## Written request
Pull out all lines from the listing below in which the word "this" appears.

===== Data supplied =====

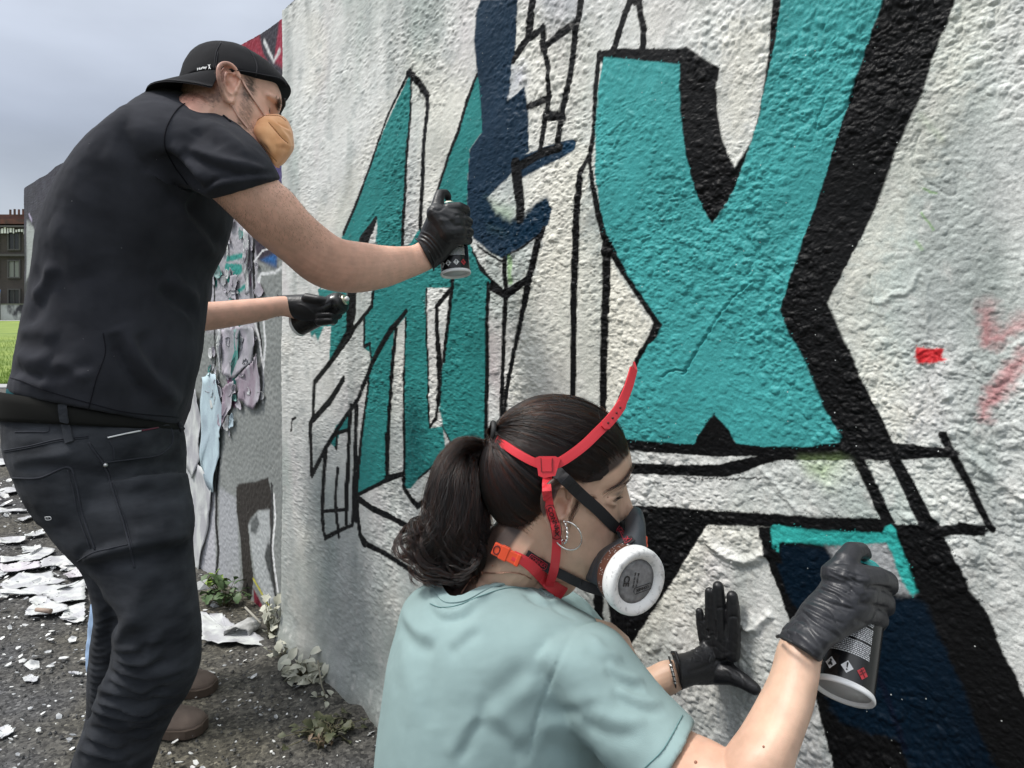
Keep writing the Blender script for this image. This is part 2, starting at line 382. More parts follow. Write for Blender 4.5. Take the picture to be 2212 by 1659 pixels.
# cream fill over- and under-spray
CV.poly(q('F4', (820, 320), (1200, 500), (1160, 900), (980, 1150), (880, 1400), (900, 700)), CRM, soft=.05, wob=.02, alpha=.6)
CV.poly(q('F4', (420, 1390), (820, 430), (640, 700), (380, 1200), (300, 1330)), CRM, soft=.05, wob=.02, alpha=.5)
CV.poly(q('F4', (1480, 1000), (1800, 860), (1890, 930), (1780, 1659), (1560, 1659), (1600, 1350), (1480, 1200)), CRM, soft=.03, wob=.02, alpha=.8)
CV.poly(q('F4', (1380, 60), (1800, 100), (1900, 300), (1880, 900), (1500, 900), (1420, 600)), CRM, soft=.06, wob=.02, alpha=.5)
CV.poly(q('F', (850, 120), (1050, 80), (1010, 420), (870, 740), (800, 560), (812, 320)), CRM, soft=.03, wob=.02, alpha=.7)
CV.poly(q('F', (290, 1190), (500, 1500), (400, 1800), (270, 2000)), CRM, soft=.006, wob=.003, alpha=.95)
CV.poly(q('E', (1440, 300), (1760, 0), (1930, 0), (1990, 500), (1960, 1000), (1560, 1000), (1380, 1000)), CRM, soft=.03, wob=.02, alpha=.55)
CV.line(q('F', (1960, 20), (1850, 380), (1700, 640), (1560, 960), (1440, 1240), (1370, 1420), (1480, 1640), (1600, 1930)), 60, CRM, soft=.04, wob=.02, alpha=.75)
CV.line(q('G', (400, 1420), (600, 1120), (760, 870), (1000, 900)), 60, CRM, soft=.03, wob=.01, alpha=.7)
CV.poly(q('G', (1480, 560), (1860, 560), (2040, 830), (1790, 840), (1620, 560)), (.66, .66, .62), soft=.02, alpha=.6)
CV.poly(q('E', (1270, 560), (1340, 600), (1340, 900), (1270, 800)), (.42, .20, .24), soft=.05, wob=.01, alpha=.4)
CV.poly(q('P', (960, 0), (1240, 0), (1240, 120), (1000, 100)), (.33, .34, .48), soft=.05, alpha=.5)
CV.poly(q('P', (640, 640), (740, 600), (760, 760), (600, 900)), (.33, .34, .48), soft=.03, alpha=.5)
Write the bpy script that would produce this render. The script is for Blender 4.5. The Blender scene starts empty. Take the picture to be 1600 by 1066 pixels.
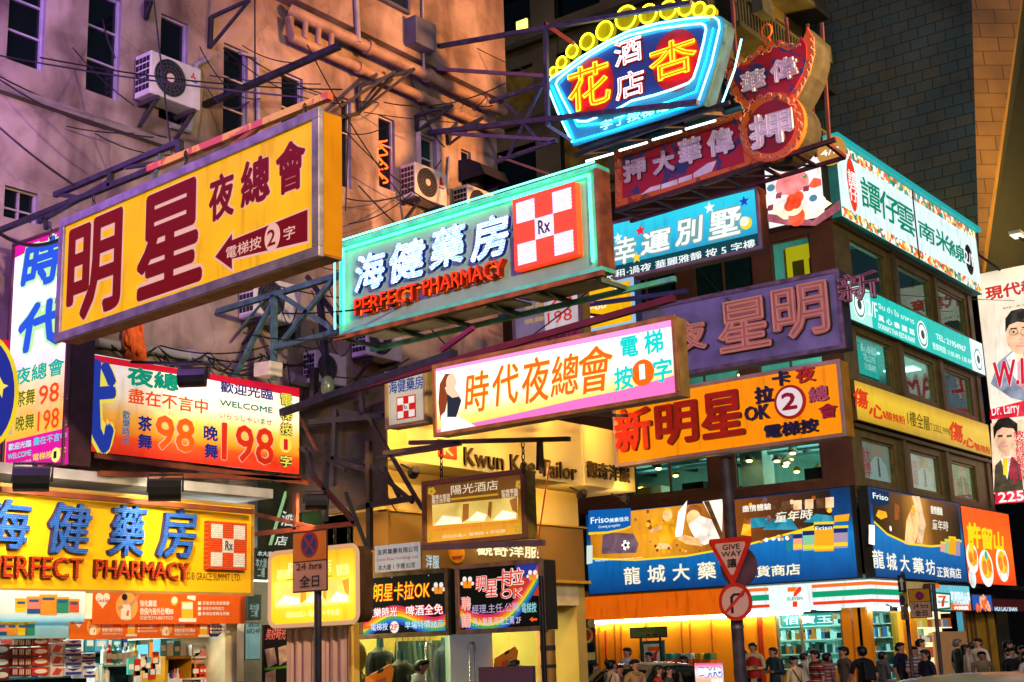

=====

## Final result
Keep writing the Blender script for this image. This is part 2, starting at line 382. More parts follow. Write for Blender 4.5. Take the picture to be 2212 by 1659 pixels.
Write the bpy script that would produce this render. The script is for Blender 4.5. The Blender scene starts empty. Take the picture to be 1600 by 1066 pixels.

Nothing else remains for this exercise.